WORK REQUIRED | From the first line of the data below, repeat each line exactly until you reach the line with "M['wall'], t, bevel=0.002)"; include that line too.

DATA SHOWN |
+-------+
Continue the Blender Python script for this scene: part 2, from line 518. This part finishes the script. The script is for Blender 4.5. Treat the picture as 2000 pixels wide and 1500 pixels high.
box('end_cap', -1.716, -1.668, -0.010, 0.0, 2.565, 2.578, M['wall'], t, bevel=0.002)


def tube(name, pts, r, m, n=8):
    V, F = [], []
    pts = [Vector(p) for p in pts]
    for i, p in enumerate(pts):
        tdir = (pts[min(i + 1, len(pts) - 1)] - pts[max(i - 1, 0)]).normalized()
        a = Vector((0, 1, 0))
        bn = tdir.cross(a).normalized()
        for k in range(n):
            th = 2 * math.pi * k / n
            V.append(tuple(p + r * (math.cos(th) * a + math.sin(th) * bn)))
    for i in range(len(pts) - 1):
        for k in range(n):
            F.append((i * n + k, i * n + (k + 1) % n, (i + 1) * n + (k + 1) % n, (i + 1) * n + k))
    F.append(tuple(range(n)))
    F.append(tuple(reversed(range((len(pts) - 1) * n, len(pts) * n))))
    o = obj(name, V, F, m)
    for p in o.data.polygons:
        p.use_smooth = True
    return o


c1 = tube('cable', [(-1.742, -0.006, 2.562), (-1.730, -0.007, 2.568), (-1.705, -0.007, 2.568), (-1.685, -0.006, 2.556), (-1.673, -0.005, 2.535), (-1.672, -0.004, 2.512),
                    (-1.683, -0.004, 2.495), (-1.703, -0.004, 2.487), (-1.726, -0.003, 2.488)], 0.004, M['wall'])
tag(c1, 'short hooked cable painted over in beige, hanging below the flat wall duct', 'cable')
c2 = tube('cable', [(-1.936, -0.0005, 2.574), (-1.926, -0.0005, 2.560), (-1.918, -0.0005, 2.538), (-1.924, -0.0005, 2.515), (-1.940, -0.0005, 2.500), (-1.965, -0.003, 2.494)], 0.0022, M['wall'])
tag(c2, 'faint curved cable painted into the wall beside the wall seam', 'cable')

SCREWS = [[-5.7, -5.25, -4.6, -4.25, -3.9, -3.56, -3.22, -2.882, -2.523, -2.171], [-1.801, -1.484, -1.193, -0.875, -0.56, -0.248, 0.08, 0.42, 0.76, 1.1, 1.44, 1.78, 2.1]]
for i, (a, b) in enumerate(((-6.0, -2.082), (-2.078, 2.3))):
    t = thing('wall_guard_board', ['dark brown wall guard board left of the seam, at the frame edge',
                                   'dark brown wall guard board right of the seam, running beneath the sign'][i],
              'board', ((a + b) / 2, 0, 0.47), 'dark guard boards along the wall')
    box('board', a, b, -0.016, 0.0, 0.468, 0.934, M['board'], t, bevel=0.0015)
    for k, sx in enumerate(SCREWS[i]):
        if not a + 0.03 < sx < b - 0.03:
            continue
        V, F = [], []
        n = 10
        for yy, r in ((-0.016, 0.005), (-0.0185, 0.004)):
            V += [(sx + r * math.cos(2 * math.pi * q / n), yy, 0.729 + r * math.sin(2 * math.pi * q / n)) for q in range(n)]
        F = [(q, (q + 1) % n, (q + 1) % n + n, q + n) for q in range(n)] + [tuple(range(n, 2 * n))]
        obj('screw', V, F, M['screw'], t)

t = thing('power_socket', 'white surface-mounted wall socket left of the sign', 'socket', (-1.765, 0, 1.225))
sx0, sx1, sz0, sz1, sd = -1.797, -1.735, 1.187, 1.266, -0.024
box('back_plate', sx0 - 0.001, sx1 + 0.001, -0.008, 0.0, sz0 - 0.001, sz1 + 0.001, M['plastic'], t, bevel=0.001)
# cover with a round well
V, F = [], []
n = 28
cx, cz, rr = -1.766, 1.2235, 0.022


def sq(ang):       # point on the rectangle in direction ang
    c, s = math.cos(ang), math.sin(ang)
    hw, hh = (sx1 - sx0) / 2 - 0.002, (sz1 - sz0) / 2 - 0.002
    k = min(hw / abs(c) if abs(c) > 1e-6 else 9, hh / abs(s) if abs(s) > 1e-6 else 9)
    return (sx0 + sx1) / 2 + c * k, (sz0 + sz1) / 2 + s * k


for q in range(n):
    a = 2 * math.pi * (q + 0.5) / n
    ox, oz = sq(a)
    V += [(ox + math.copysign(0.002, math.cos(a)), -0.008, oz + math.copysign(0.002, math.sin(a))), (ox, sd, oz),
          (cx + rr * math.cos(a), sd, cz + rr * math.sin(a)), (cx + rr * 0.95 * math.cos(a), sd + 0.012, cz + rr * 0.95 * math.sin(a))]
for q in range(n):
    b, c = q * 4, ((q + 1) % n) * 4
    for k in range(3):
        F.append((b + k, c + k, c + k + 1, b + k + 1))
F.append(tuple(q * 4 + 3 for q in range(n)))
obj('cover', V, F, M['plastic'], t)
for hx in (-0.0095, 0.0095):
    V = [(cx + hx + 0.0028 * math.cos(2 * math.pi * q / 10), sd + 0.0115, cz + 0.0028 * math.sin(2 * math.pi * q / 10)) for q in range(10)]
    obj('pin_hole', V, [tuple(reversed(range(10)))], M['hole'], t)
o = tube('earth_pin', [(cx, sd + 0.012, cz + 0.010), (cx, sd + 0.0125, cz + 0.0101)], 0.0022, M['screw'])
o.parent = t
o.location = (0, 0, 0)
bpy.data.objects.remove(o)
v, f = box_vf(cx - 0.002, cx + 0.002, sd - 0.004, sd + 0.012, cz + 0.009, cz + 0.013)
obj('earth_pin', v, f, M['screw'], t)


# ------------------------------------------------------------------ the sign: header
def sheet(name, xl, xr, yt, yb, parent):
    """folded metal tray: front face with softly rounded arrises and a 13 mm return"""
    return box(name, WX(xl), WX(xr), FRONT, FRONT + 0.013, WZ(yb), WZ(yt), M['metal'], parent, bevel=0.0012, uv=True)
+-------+
WRITTEN SOLUTION |
Continue the Blender Python script for this scene: part 2, from line 518. This part finishes the script. The script is for Blender 4.5. Treat the picture as 2000 pixels wide and 1500 pixels high.
box('end_cap', -1.716, -1.668, -0.010, 0.0, 2.565, 2.578, M['wall'], t, bevel=0.002)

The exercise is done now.